There have been two more highly-publicized examples of this phenomenon in just the past few weeks.  The first was a study funded by Cindy McCain and led by Dr. Dominique Roe-Sepowitz, an anti-prostitution crusader responsible for a controversial “diversion” program in Phoenix, Arizona. It claimed to have “proven” an increase of “sex trafficking” in northern New Jersey near the time of the Super Bowl, and was apparently conducted to counter the evidence that this annual story — that Super Bowls bring sex slaves” — is largely hype. The researchers claim to have subjected sex workers’ ads from Backpage.com to a “trafficking matrix.” The report doesn’t offer much explanation about how this “matrix” was designed and tested, but the text in the report indicates that among its dubious premises are the claims that tattoos are a sign of trafficking, and the dubious claim that the term kitty (a euphemism for female genitalia) is code for “underage.”  Despite the absence of methodological design data and the obvious lack of experimental controls, the authors nonetheless boldly assert that 83.7% of the ads “showed signs of trafficking.”

The other example is a study from the Urban Institute that was widely touted in the media last week (including here at The Washington Post).

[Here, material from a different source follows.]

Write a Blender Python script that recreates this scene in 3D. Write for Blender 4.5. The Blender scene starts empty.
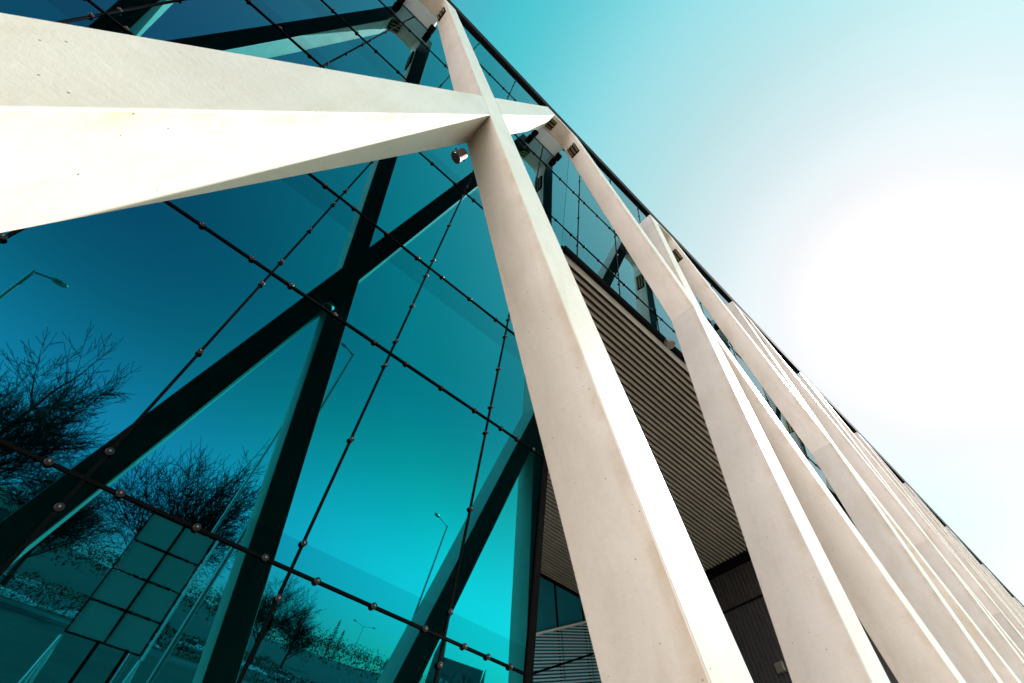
import bpy, bmesh, math, random
from mathutils import Vector, Matrix, noise
R = math.radians
sc = bpy.context.scene
COL = sc.collection
rnd = random.Random(7)

# ------------------------------------------------------------------ frame of the facade
# x runs along the facade, y into the building, z up the slanted plane of the concrete
# frames. The whole facade leans outward by LEAN; origin is at eye height.
LEAN = R(5.0)
EYE = 1.6
A0, PITCH, VA, TA = -2.0455, 5.0730, 19.145, 0.22619      # apex, spacing, height, slope
WU = 0.376 / 2 * math.sqrt(1 + TA * TA)                   # half width of a strut along x
YF, YB = 1.0, 1.48                                        # front and back of the struts
GA, GY = R(9.568), 4.668                                  # glass: lean against the frames
ROOTM = Matrix.Translation((0, 0, EYE)) @ Matrix.Rotation(LEAN, 4, 'X')

def gp(u, v, off=0.0):
    """a point on the glass plane, off metres in front of it (facade frame)"""
    return Vector((u, GY - v * math.sin(GA) - off * math.cos(GA), v * math.cos(GA) - off * math.sin(GA)))

# ------------------------------------------------------------------ helpers
class MB:
    def __init__(s): s.v = []; s.f = []; s.smooth = False
    def add(s, vs, fs):
        b = len(s.v); s.v += [tuple(p) for p in vs]; s.f += [tuple(b + i for i in f) for f in fs]; return s
    def hexa(s, a, b):
        """a, b: two matching loops of n points"""
        n = len(a)
        s.add(list(a) + list(b), [tuple(range(n - 1, -1, -1)), tuple(range(n, 2 * n))] +
              [(i, (i + 1) % n, n + (i + 1) % n, n + i) for i in range(n)])
        return s
    def box(s, lo, hi):
        x0, y0, z0 = lo; x1, y1, z1 = hi
        return s.hexa([(x0, y0, z0), (x1, y0, z0), (x1, y1, z0), (x0, y1, z0)],
                      [(x0, y0, z1), (x1, y0, z1), (x1, y1, z1), (x0, y1, z1)])
    def tube(s, p, q, r0, r1=None, n=8, caps=True):
        r1 = r0 if r1 is None else r1
        p, q = Vector(p), Vector(q); d = (q - p)
        if d.length < 1e-6: return s
        d.normalize()
        a = d.orthogonal().normalized(); b = d.cross(a)
        A = [p + (a * math.cos(t) + b * math.sin(t)) * r0 for t in [2 * math.pi * i / n for i in range(n)]]
        B = [q + (a * math.cos(t) + b * math.sin(t)) * r1 for t in [2 * math.pi * i / n for i in range(n)]]
        fs = [(i, (i + 1) % n, n + (i + 1) % n, n + i) for i in range(n)]
        if caps: fs += [tuple(range(n - 1, -1, -1)), tuple(range(n, 2 * n))]
        return s.add(A + B, fs)
    def lathe(s, prof, n=16, origin=(0, 0, 0), axis=None):
        vs = []; fs = []
        for r, z in prof:
            for i in range(n):
                t = 2 * math.pi * i / n; vs.append(Vector((r * math.cos(t), r * math.sin(t), z)))
        for k in range(len(prof) - 1):
            for i in range(n):
                fs.append((k * n + i, k * n + (i + 1) % n, (k + 1) * n + (i + 1) % n, (k + 1) * n + i))
        fs.append(tuple(range(n - 1, -1, -1))); fs.append(tuple((len(prof) - 1) * n + i for i in range(n)))
        if axis is not None:
            q = Vector((0, 0, 1)).rotation_difference(Vector(axis)); vs = [q @ v for v in vs]
        return s.add([v + Vector(origin) for v in vs], fs)
    def build(s, name, mat, parent=None, bevel=0, smooth=False):
        me = bpy.data.meshes.new(name); me.from_pydata(s.v, [], s.f); me.validate()
        bm = bmesh.new(); bm.from_mesh(me); bmesh.ops.recalc_face_normals(bm, faces=bm.faces)
        if smooth:
            for f in bm.faces: f.smooth = True
        bm.to_mesh(me); bm.free()
        me.materials.append(mat)
        o = bpy.data.objects.new(name, me); COL.objects.link(o)
        if parent is not None: o.parent = parent
        if bevel:
            m = o.modifiers.new('bevel', 'BEVEL'); m.width = bevel; m.segments = 2; m.limit_method = 'ANGLE'
        return o

def tag(o, label=None, cat=None, group=None, kind=None):
    if label: o['label'] = label
    if cat: o['category'] = cat
    if group: o['group'] = group
    if kind: o['kind'] = kind
    return o

def thing(name, label, cat, loc=(0, 0, 0), rz=0, group=None):
    o = bpy.data.objects.new(name, None); COL.objects.link(o)
    o.location = loc; o.rotation_euler = (0, 0, rz); o.empty_display_size = .3
    return tag(o, label, cat, group)

def facade_thing(name, label, cat, base, group=None):
    """an Empty at a point of the facade frame, turned with it"""
    o = thing(name, label, cat, (0, 0, 0), 0, group)
    o.location = ROOTM @ Vector(base); o.rotation_euler = (LEAN, 0, 0)
    return o

def copy_tree(o, parent=None):
    c = o.copy(); COL.objects.link(c)
    if parent is not None: c.parent = parent
    for ch in list(o.children): copy_tree(ch, c)
    return c

# ------------------------------------------------------------------ materials
def newmat(name):
    m = bpy.data.materials.new(name); m.use_nodes = True
    nt = m.node_tree; return m, nt, nt.nodes['Principled BSDF']

def simple(name, col, rough=.6, metal=0, spec=.5, var=.12, scale=6):
    m, nt, p = newmat(name)
    tc = nt.nodes.new('ShaderNodeTexCoord'); nz = nt.nodes.new('ShaderNodeTexNoise')
    nz.inputs['Scale'].default_value = scale; nz.inputs['Detail'].default_value = 6
    nt.links.new(tc.outputs['Object'], nz.inputs['Vector'])
    mx = nt.nodes.new('ShaderNodeMix'); mx.data_type = 'RGBA'
    mx.inputs[6].default_value = (*[c * (1 - var) for c in col], 1); mx.inputs[7].default_value = (*[min(1, c * (1 + var)) for c in col], 1)
    nt.links.new(nz.outputs['Fac'], mx.inputs[0]); nt.links.new(mx.outputs[2], p.inputs['Base Color'])
    p.inputs['Roughness'].default_value = rough; p.inputs['Metallic'].default_value = metal
    p.inputs['Specular IOR Level'].default_value = spec
    return m

def ramp(nt, src, stops, interp='LINEAR'):
    r = nt.nodes.new('ShaderNodeValToRGB'); r.color_ramp.interpolation = interp
    e = r.color_ramp.elements
    while len(e) < len(stops): e.new(.5)
    for i, (pos, c) in enumerate(stops):
        e[i].position = pos; e[i].color = (*c, 1) if len(c) == 3 else c
    nt.links.new(src, r.inputs['Fac']); return r.outputs['Color']

def nz(nt, vec, scale, detail=6, rough=.55, dist=0):
    n = nt.nodes.new('ShaderNodeTexNoise'); n.inputs['Scale'].default_value = scale
    n.inputs['Detail'].default_value = detail; n.inputs['Roughness'].default_value = rough
    n.inputs['Distortion'].default_value = dist
    nt.links.new(vec, n.inputs['Vector']); return n.outputs['Fac']

def mul(nt, a, b, fac=1.0, mode='MULTIPLY'):
    m = nt.nodes.new('ShaderNodeMix'); m.data_type = 'RGBA'; m.blend_type = mode
    m.inputs[0].default_value = fac
    for s, i in ((a, 6), (b, 7)):
        if isinstance(s, tuple): m.inputs[i].default_value = (*s, 1)
        else: nt.links.new(s, m.inputs[i])
    return m.outputs[2]

def concrete():
    m, nt, p = newmat('cast_concrete')
    tc = nt.nodes.new('ShaderNodeTexCoord'); ob = tc.outputs['Object']
    inf = nt.nodes.new('ShaderNodeObjectInfo')
    off = nt.nodes.new('ShaderNodeVectorMath'); off.operation = 'SCALE'; off.inputs[0].default_value = (37, 11, 53)
    nt.links.new(inf.outputs['Random'], off.inputs['Scale'])
    add = nt.nodes.new('ShaderNodeVectorMath'); add.operation = 'ADD'
    nt.links.new(ob, add.inputs[0]); nt.links.new(off.outputs[0], add.inputs[1]); v = add.outputs[0]
    mp = nt.nodes.new('ShaderNodeMapping'); mp.inputs['Scale'].default_value = (1, 1, .3)
    nt.links.new(v, mp.inputs['Vector']); vs = mp.outputs[0]
    base = ramp(nt, nz(nt, v, 1.1, 8), [(.3, (.65, .575, .495)), (.7, (.74, .665, .58))])
    streak = ramp(nt, nz(nt, vs, 2.6, 10, .62, .6), [(.48, (1, 1, 1)), (.60, (.90, .84, .75)), (.76, (.70, .59, .46))])
    fine = ramp(nt, nz(nt, v, 26, 8, .7), [(.3, (.93, .92, .90)), (.7, (1, 1, 1))])
    sm = nt.nodes.new('ShaderNodeMix'); sm.data_type = 'RGBA'
    am = nt.nodes.new('ShaderNodeMapRange'); nt.links.new(inf.outputs['Random'], am.inputs[0])
    for i_, v_ in enumerate((0, 1, .10, .70)): am.inputs[i_ + 1].default_value = v_
    nt.links.new(am.outputs[0], sm.inputs[0]); sm.inputs[6].default_value = (1, 1, 1, 1); nt.links.new(streak, sm.inputs[7])
    c = mul(nt, mul(nt, mul(nt, base, sm.outputs[2]), fine), ramp(nt, inf.outputs['Random'], [(0, (.90, .88, .87)), (.5, (1, .99, .97)), (1, (1, 1, 1))]))
    mr = nt.nodes.new('ShaderNodeMapping'); mr.inputs['Scale'].default_value = (1, 1, .07); nt.links.new(v, mr.inputs['Vector'])
    c = mul(nt, c, ramp(nt, nz(nt, mr.outputs[0], 11, 6, .6), [(.50, (1, 1, 1)), (.66, (.965, .95, .925)), (.80, (.88, .83, .76))]))
    # weathered line along the front arris of the sides
    sp = nt.nodes.new('ShaderNodeSeparateXYZ'); nt.links.new(ob, sp.inputs[0])
    e1 = nt.nodes.new('ShaderNodeMapRange'); e1.interpolation_type = 'SMOOTHSTEP'
    for i_, v_ in enumerate((-.225, -.13, 1, 0)): e1.inputs[i_ + 1].default_value = v_
    nt.links.new(sp.outputs['Y'], e1.inputs[0])
    e2 = nt.nodes.new('ShaderNodeMath'); e2.operation = 'GREATER_THAN'; e2.inputs[1].default_value = -.2325; nt.links.new(sp.outputs['Y'], e2.inputs[0])
    e3 = nt.nodes.new('ShaderNodeMath'); e3.operation = 'MULTIPLY'; nt.links.new(e1.outputs[0], e3.inputs[0]); nt.links.new(e2.outputs[0], e3.inputs[1])
    e4 = nt.nodes.new('ShaderNodeMath'); e4.operation = 'MULTIPLY'; nt.links.new(e3.outputs[0], e4.inputs[0])
    nt.links.new(ramp(nt, nz(nt, v, 3.5, 8, .65), [(.38, (0, 0, 0)), (.70, (1, 1, 1))]), e4.inputs[1])
    em = nt.nodes.new('ShaderNodeMix'); em.data_type = 'RGBA'; nt.links.new(e4.outputs[0], em.inputs[0])
    nt.links.new(c, em.inputs[6]); nt.links.new(mul(nt, c, (.80, .72, .61)), em.inputs[7]); c = em.outputs[2]
    vo = nt.nodes.new('ShaderNodeTexVoronoi'); vo.inputs['Scale'].default_value = 16; vo.inputs['Randomness'].default_value = 1
    nt.links.new(v, vo.inputs['Vector'])
    gate = ramp(nt, nz(nt, v, 5.1, 2), [(.30, (0, 0, 0)), (.56, (.072, .072, .072))])
    lt = nt.nodes.new('ShaderNodeMath'); lt.operation = 'LESS_THAN'
    nt.links.new(vo.outputs['Distance'], lt.inputs[0]); nt.links.new(gate, lt.inputs[1])
    mx = nt.nodes.new('ShaderNodeMix'); mx.data_type = 'RGBA'
    nt.links.new(lt.outputs[0], mx.inputs[0]); nt.links.new(c, mx.inputs[6]); mx.inputs[7].default_value = (.19, .155, .12, 1)
    nt.links.new(mx.outputs[2], p.inputs['Base Color'])
    p.inputs['Roughness'].default_value = .42; p.inputs['Specular IOR Level'].default_value = .5
    b = nt.nodes.new('ShaderNodeBump'); b.inputs['Strength'].default_value = .12; b.inputs['Distance'].default_value = .02
    nt.links.new(nz(nt, v, 18, 8, .65), b.inputs['Height']); nt.links.new(b.outputs[0], p.inputs['Normal'])
    return m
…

The researchers made bold statements about the “U.S. sex economy” based on interviews with law enforcement personnel, 73 men convicted as “pimps,” and only 36 incarcerated street workers. As the sex worker activist Melissa Gira Grant observed, the average sex worker activist follows more sex workers on Twitter than these researchers managed to find for a supposedly “landmark” study.

Furthermore, the report’s bias is clear from the skewed proportion of its interviewees: Street workers represent less than 15 percent of the trade, but were 100 percent of the sex workers interviewed for the study. Moreover, fewer than half of street workers have pimps, and about half of the pimps are actually the employees of the women they manage, not the other way around. Yet the researchers interviewed twice as many pimps as sex workers, thus inflating their perceived importance remarkably.

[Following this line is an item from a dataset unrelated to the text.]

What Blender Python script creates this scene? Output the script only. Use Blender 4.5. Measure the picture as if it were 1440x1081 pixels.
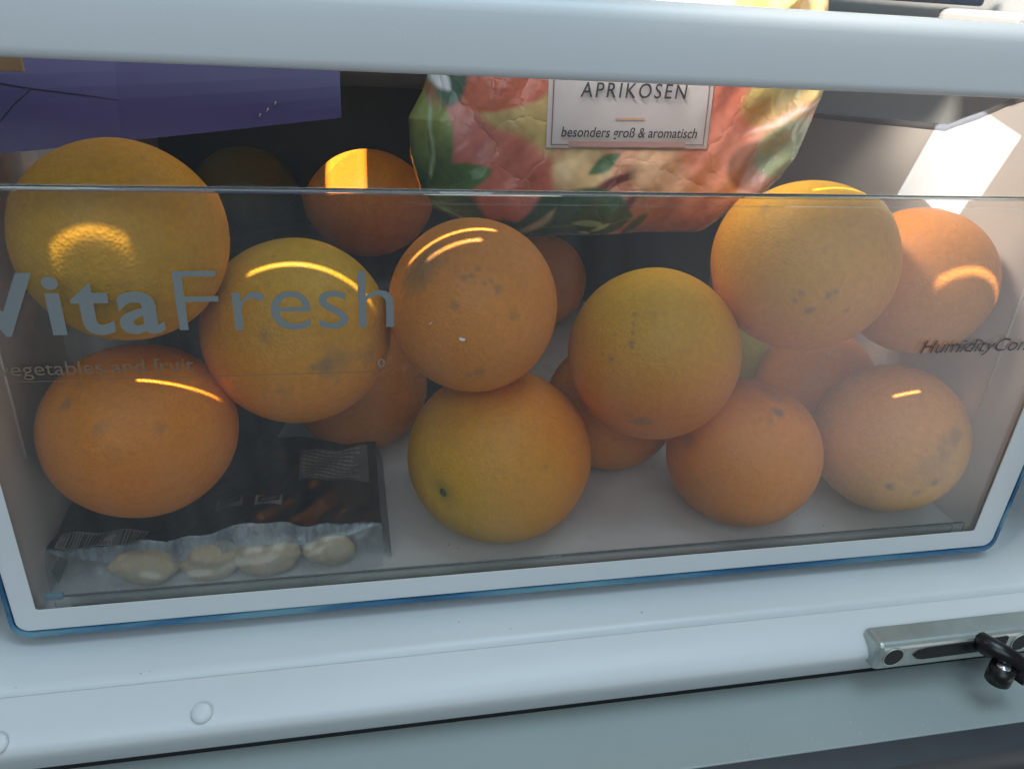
import bpy, bmesh, math, random
import numpy as np
from mathutils import Vector, Matrix

for o in list(bpy.data.objects):
    bpy.data.objects.remove(o)
SC = bpy.context.scene
COL = SC.collection

# ------------------------------------------------------------------ camera
cd = bpy.data.cameras.new('camera')
cam = bpy.data.objects.new('camera', cd)
COL.objects.link(cam)
cd.sensor_width = 36.0
cd.lens = 28.0
cd.clip_start = 0.01
cd.clip_end = 50.0
right = Vector((0.9792772, -0.19344242, 0.05996826))
down = Vector((-0.03654949, -0.46004628, -0.88714236))
fwd = Vector((0.19919914, 0.86656647, -0.45758305))
m = Matrix.Identity(4)
for i in range(3):
    m[i][0] = right[i]; m[i][1] = -down[i]; m[i][2] = -fwd[i]
m.translation = Vector((0.13915, -0.27971, 0.25524))
cam.matrix_world = m
SC.camera = cam

# ------------------------------------------------------------------ world, lamps, exposure
W = bpy.data.worlds.new('World'); SC.world = W
W.use_nodes = True
bg = W.node_tree.nodes['Background']
bg.inputs['Color'].default_value = (0.50, 0.62, 0.70, 1)
bg.inputs['Strength'].default_value = 0.18

def aim(o, target):
    d = (Vector(target) - o.location).normalized()
    o.rotation_euler = d.to_track_quat('-Z', 'Y').to_euler()

def area(name, loc, target, sx, sy, energy, color, spread=180, xdir=None):
    l = bpy.data.lights.new(name, 'AREA')
    l.shape = 'RECTANGLE'; l.size = sx; l.size_y = sy
    l.energy = energy; l.color = color; l.spread = math.radians(spread)
    o = bpy.data.objects.new(name, l); COL.objects.link(o)
    o.location = loc
    if xdir is None:
        aim(o, target)
    else:
        z = -(Vector(target) - Vector(loc)).normalized()
        x = Vector(xdir); x = (x - z * x.dot(z)).normalized()
        y = z.cross(x)
        mm = Matrix.Identity(4)
        for k in range(3):
            mm[k][0] = x[k]; mm[k][1] = y[k]; mm[k][2] = z[k]
        mm.translation = Vector(loc)
        o.matrix_world = mm
    return o

area('window_light', (0.50, -0.24, 1.28), (0.25, 0.0, 0.1), 0.9, 0.5, 5.6, (0.65, 0.86, 1.0))
area('room_light', (-0.05, -1.05, 0.95), (0.25, 0.0, 0.1), 1.0, 0.8, 4.8, (0.74, 0.90, 1.0))
# warm sunlit part of the room, low on the right: what the clear front mirrors
area('room_glow', (1.42, -0.95, -0.32), (0.36, 0.0, 0.12), 1.0, 0.8, 2.4, (1.0, 0.92, 0.93))
area('right_wall_fill', (0.13, 0.03, 0.43), (0.47, 0.16, 0.15), 0.14, 0.05, 0.26, (1.0, 0.86, 0.72), 60)  # added warm fill to brighten the right drawer wall

SUNC = (1.0, 0.86, 0.62)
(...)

To the extent that it exists, coerced sex work is of course abominable, and it should be prosecuted. But the media needs to be far more skeptical of the claims of anti-sex worker activists, including those that advocate from government perches. Uncritically repeating exaggerated claims and fabricated data may seem innocuous — after all, what harm could there be in drawing more attention to the issue?  But when all sex work is illegal, consensual, of-age sex workers are far more reluctant to report coercion, abusive pimps, and underage prostitutes for fear of being arrested themselves. This makes actual sex trafficking more difficult to discover.

These moral panic proclamations and exaggerated or fabricated statistics are coming from activists who want stricter laws to criminalize prostitution, thus pushing it further underground. Spreading their message will only make actual sex slavery more difficult to detect.